PROBLEM DESCRIPTION:
From the records below, extract only the lines running from the line with "Write part 4" to the line with "GREEN, t, True)", both lines included, reproducing them exactly.

== ROWS

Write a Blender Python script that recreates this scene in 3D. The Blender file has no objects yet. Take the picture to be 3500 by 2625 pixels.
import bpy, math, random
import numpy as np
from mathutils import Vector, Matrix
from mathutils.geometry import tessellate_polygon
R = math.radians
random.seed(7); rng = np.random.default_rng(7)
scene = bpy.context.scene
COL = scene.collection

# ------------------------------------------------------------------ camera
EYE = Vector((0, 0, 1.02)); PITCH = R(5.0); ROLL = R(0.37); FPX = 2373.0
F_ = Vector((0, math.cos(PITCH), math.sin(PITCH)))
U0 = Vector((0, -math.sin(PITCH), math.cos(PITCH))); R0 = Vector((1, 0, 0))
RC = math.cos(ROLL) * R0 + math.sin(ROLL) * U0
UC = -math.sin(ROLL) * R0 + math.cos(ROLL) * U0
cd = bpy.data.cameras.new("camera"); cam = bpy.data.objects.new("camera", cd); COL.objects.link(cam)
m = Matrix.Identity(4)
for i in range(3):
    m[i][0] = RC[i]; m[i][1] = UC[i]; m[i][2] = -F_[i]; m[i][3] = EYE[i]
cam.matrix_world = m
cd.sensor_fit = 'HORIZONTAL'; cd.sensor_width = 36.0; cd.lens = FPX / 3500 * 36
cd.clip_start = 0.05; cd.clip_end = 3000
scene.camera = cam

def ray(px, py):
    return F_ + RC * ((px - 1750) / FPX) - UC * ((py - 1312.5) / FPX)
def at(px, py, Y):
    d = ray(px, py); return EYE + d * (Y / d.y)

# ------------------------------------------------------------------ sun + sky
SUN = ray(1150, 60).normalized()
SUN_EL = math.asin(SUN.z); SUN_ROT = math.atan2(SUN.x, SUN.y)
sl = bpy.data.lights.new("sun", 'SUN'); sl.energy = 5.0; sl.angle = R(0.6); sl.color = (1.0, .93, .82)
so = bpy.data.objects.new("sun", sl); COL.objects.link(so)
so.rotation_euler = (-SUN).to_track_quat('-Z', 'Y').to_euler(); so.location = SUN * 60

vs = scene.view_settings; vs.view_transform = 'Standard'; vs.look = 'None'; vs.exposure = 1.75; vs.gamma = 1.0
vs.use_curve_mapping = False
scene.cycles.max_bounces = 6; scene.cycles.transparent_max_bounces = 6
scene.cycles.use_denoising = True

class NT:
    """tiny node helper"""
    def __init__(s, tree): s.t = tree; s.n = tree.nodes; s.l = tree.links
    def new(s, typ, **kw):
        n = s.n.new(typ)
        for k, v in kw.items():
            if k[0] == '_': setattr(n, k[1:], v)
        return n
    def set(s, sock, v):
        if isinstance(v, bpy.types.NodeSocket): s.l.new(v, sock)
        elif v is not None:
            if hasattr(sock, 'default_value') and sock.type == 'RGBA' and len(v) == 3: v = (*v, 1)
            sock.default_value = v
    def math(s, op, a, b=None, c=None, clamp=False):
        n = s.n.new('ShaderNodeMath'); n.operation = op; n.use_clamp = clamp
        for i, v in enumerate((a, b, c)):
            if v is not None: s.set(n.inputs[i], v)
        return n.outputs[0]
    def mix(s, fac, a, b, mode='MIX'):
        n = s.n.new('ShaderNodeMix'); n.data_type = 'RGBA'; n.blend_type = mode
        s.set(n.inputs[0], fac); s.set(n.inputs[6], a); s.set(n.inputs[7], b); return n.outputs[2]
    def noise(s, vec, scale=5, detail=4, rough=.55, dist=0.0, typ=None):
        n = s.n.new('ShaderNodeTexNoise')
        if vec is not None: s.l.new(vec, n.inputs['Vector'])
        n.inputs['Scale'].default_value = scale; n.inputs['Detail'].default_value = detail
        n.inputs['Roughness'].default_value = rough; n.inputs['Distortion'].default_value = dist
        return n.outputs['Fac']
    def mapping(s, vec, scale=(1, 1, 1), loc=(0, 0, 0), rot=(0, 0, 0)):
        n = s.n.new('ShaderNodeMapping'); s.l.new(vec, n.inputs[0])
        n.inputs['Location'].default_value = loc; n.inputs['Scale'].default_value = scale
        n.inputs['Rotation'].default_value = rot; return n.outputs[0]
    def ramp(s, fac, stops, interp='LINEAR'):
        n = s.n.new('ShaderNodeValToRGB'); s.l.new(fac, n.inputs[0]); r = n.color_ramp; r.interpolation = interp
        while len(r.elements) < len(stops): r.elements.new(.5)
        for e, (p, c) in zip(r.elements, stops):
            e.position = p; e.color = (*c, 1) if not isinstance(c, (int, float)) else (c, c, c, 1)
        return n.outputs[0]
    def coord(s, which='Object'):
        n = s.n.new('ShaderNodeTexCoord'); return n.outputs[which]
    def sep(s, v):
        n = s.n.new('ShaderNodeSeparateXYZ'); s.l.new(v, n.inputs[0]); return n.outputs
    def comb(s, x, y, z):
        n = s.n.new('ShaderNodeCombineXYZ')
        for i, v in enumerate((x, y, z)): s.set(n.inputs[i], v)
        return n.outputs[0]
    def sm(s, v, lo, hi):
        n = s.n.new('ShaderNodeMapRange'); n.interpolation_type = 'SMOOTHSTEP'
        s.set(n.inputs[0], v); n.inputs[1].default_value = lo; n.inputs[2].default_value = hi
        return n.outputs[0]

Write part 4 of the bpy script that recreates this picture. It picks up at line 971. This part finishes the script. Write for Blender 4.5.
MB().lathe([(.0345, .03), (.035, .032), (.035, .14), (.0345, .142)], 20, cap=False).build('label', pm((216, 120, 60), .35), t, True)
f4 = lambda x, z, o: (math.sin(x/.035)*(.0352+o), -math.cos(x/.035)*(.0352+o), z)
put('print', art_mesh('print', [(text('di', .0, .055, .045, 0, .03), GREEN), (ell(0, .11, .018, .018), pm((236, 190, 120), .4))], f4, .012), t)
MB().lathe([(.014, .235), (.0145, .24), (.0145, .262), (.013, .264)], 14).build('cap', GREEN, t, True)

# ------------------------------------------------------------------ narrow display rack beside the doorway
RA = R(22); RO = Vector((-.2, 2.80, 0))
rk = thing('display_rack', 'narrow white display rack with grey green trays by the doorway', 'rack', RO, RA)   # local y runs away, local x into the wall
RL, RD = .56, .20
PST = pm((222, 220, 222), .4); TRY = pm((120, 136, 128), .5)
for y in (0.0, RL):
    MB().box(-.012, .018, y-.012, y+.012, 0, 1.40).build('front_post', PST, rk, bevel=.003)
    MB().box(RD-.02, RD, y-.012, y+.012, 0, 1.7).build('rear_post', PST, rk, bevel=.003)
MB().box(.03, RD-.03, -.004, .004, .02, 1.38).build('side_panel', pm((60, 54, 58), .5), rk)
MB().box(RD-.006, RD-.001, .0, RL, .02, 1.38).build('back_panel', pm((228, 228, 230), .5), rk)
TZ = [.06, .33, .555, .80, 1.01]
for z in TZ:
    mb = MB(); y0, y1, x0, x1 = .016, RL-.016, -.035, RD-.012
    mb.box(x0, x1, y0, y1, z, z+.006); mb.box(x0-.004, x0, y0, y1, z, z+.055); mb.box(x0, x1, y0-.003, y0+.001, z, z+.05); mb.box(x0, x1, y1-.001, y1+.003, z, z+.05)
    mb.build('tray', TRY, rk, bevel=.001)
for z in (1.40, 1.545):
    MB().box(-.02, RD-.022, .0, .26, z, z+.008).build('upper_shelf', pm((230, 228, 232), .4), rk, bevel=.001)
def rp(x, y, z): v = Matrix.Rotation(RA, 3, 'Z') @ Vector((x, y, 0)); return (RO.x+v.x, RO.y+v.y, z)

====

ANSWER IN FULL:
Write part 4 of the bpy script that recreates this picture. It picks up at line 971. This part finishes the script. Write for Blender 4.5.
MB().lathe([(.0345, .03), (.035, .032), (.035, .14), (.0345, .142)], 20, cap=False).build('label', pm((216, 120, 60), .35), t, True)
f4 = lambda x, z, o: (math.sin(x/.035)*(.0352+o), -math.cos(x/.035)*(.0352+o), z)
put('print', art_mesh('print', [(text('di', .0, .055, .045, 0, .03), GREEN), (ell(0, .11, .018, .018), pm((236, 190, 120), .4))], f4, .012), t)
MB().lathe([(.014, .235), (.0145, .24), (.0145, .262), (.013, .264)], 14).build('cap', GREEN, t, True)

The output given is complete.